Return, exactly as written, every line from the first line of the data below through the line that contains "from mathutils import Vector, Matrix, Euler".
┌─ Dataset content
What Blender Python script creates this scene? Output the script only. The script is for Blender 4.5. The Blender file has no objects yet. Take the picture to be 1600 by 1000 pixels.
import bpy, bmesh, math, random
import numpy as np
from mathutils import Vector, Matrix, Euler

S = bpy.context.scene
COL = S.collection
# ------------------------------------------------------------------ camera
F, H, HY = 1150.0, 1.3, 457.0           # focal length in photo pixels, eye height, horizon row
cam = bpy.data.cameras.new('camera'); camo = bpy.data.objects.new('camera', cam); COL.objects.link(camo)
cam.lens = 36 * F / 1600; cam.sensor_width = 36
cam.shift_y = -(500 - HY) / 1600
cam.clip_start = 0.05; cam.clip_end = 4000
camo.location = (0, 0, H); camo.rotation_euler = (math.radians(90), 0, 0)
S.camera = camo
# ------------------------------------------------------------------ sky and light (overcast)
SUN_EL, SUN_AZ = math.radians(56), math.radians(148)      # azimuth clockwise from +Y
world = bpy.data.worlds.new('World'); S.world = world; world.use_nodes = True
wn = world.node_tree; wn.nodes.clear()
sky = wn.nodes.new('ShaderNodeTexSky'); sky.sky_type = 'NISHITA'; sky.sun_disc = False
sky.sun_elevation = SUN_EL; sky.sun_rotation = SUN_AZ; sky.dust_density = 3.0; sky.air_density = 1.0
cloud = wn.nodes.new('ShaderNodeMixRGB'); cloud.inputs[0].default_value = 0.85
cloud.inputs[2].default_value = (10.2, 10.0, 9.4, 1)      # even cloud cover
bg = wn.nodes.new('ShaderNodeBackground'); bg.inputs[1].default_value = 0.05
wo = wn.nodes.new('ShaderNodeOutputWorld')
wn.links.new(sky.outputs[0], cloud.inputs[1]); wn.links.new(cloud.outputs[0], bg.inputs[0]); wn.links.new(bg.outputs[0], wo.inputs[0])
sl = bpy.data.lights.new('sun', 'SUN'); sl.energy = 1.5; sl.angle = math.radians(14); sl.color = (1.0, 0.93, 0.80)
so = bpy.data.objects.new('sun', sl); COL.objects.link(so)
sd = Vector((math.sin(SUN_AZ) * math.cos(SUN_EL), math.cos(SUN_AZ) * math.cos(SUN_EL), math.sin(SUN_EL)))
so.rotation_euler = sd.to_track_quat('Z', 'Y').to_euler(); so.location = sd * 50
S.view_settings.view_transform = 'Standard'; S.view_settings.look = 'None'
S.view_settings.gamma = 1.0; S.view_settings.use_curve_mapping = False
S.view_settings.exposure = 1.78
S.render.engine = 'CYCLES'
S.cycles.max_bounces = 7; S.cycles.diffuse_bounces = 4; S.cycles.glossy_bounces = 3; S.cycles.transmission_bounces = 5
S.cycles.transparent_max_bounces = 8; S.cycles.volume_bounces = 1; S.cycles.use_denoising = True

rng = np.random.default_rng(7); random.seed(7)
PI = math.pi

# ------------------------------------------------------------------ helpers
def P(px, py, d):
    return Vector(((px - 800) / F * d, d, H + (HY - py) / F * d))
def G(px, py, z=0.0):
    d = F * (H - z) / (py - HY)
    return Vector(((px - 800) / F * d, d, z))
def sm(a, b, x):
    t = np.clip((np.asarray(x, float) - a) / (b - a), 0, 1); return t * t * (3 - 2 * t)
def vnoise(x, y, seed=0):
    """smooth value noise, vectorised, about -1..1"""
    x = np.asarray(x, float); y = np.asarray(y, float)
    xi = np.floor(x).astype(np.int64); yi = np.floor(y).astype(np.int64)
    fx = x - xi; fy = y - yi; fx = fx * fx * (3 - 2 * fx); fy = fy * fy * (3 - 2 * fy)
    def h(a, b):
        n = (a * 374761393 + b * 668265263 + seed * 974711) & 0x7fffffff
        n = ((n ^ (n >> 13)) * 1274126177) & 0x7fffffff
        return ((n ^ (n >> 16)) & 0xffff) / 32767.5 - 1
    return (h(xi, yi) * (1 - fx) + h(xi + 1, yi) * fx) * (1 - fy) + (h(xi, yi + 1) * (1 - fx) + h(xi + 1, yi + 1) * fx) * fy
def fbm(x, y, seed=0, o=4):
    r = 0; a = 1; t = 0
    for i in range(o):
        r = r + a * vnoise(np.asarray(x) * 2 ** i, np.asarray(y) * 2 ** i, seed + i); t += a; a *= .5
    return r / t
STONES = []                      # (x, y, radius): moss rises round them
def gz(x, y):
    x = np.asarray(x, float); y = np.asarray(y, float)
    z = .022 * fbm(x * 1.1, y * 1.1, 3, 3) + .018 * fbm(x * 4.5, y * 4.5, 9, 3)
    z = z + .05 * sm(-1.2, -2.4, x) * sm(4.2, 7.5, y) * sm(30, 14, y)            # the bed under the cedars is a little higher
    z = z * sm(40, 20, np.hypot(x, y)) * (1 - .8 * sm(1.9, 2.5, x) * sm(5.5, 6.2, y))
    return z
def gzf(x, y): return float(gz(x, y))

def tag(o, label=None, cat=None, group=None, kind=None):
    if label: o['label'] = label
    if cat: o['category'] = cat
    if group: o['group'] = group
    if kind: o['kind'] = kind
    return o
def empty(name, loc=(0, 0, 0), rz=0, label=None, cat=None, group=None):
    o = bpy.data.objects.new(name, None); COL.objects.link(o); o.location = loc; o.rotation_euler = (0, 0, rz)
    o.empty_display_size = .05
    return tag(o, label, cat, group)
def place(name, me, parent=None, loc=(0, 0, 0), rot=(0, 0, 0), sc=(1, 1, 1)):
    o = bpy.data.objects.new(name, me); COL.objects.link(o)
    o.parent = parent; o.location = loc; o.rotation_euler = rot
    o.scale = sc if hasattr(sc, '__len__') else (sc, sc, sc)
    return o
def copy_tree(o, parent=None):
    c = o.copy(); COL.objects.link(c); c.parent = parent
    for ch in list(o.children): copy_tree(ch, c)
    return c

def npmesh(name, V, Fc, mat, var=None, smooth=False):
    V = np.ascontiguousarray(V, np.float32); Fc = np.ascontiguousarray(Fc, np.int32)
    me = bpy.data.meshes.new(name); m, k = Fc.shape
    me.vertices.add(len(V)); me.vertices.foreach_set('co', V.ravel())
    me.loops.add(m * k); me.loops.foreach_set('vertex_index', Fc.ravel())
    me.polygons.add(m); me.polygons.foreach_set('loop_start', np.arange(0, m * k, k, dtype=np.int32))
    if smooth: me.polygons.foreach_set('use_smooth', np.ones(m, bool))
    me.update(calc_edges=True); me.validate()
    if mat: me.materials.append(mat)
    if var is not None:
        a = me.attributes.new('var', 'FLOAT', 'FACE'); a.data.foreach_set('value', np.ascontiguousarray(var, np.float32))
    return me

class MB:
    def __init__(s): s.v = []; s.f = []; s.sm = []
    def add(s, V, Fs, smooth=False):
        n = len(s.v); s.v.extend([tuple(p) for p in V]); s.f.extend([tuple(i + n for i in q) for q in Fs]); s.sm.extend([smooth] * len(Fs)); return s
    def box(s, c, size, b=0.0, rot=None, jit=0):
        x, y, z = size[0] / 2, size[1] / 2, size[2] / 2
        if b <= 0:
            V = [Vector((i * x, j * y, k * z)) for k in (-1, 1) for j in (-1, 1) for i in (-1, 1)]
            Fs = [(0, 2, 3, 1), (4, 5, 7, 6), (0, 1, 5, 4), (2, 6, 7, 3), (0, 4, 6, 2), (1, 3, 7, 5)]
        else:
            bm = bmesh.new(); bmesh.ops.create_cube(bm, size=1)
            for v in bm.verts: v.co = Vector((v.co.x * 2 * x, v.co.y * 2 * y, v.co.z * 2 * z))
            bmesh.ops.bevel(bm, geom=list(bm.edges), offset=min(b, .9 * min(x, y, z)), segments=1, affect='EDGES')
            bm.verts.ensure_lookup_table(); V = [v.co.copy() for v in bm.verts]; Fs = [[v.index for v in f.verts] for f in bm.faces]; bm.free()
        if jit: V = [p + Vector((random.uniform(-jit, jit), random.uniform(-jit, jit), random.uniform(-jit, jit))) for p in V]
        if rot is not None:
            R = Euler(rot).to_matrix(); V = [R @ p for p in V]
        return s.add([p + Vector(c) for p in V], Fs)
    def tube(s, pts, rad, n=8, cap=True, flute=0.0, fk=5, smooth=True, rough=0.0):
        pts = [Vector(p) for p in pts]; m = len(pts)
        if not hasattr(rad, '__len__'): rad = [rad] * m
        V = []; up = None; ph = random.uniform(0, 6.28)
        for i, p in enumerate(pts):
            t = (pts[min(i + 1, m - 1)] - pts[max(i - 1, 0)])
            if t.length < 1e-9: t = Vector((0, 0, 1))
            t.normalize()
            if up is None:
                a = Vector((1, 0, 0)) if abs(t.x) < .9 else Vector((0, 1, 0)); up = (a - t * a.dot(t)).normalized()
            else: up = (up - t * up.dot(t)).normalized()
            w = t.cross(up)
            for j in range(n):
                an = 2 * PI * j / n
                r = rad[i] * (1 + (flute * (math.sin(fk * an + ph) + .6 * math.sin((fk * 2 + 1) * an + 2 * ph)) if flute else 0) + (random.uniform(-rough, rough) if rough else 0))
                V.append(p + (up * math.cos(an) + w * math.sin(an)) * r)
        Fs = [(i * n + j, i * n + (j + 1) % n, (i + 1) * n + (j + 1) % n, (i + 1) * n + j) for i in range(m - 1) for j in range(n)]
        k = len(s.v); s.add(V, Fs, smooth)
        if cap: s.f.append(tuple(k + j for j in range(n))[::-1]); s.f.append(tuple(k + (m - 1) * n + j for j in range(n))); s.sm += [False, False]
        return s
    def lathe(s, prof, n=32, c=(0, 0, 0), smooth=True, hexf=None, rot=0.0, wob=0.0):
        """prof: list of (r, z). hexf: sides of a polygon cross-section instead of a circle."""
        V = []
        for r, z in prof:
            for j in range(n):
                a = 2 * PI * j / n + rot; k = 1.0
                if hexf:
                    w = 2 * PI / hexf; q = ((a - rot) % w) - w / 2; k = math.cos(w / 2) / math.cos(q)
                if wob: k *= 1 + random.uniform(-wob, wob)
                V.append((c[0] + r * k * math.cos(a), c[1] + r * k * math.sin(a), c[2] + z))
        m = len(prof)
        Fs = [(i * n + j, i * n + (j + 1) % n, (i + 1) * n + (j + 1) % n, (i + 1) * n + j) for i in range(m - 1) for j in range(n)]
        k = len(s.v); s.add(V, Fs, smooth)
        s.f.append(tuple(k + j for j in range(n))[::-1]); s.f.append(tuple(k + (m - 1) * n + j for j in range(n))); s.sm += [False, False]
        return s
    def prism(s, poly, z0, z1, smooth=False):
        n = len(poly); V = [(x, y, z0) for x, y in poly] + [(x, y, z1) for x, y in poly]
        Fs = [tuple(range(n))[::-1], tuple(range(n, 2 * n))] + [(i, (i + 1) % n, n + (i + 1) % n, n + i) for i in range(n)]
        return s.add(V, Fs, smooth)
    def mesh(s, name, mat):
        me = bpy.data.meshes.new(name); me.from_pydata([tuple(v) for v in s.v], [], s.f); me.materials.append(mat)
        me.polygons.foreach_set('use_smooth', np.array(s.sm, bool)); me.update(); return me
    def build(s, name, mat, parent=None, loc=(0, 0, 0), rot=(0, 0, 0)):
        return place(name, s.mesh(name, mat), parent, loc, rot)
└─
— Task result —
What Blender Python script creates this scene? Output the script only. The script is for Blender 4.5. The Blender file has no objects yet. Take the picture to be 1600 by 1000 pixels.
import bpy, bmesh, math, random
import numpy as np
from mathutils import Vector, Matrix, Euler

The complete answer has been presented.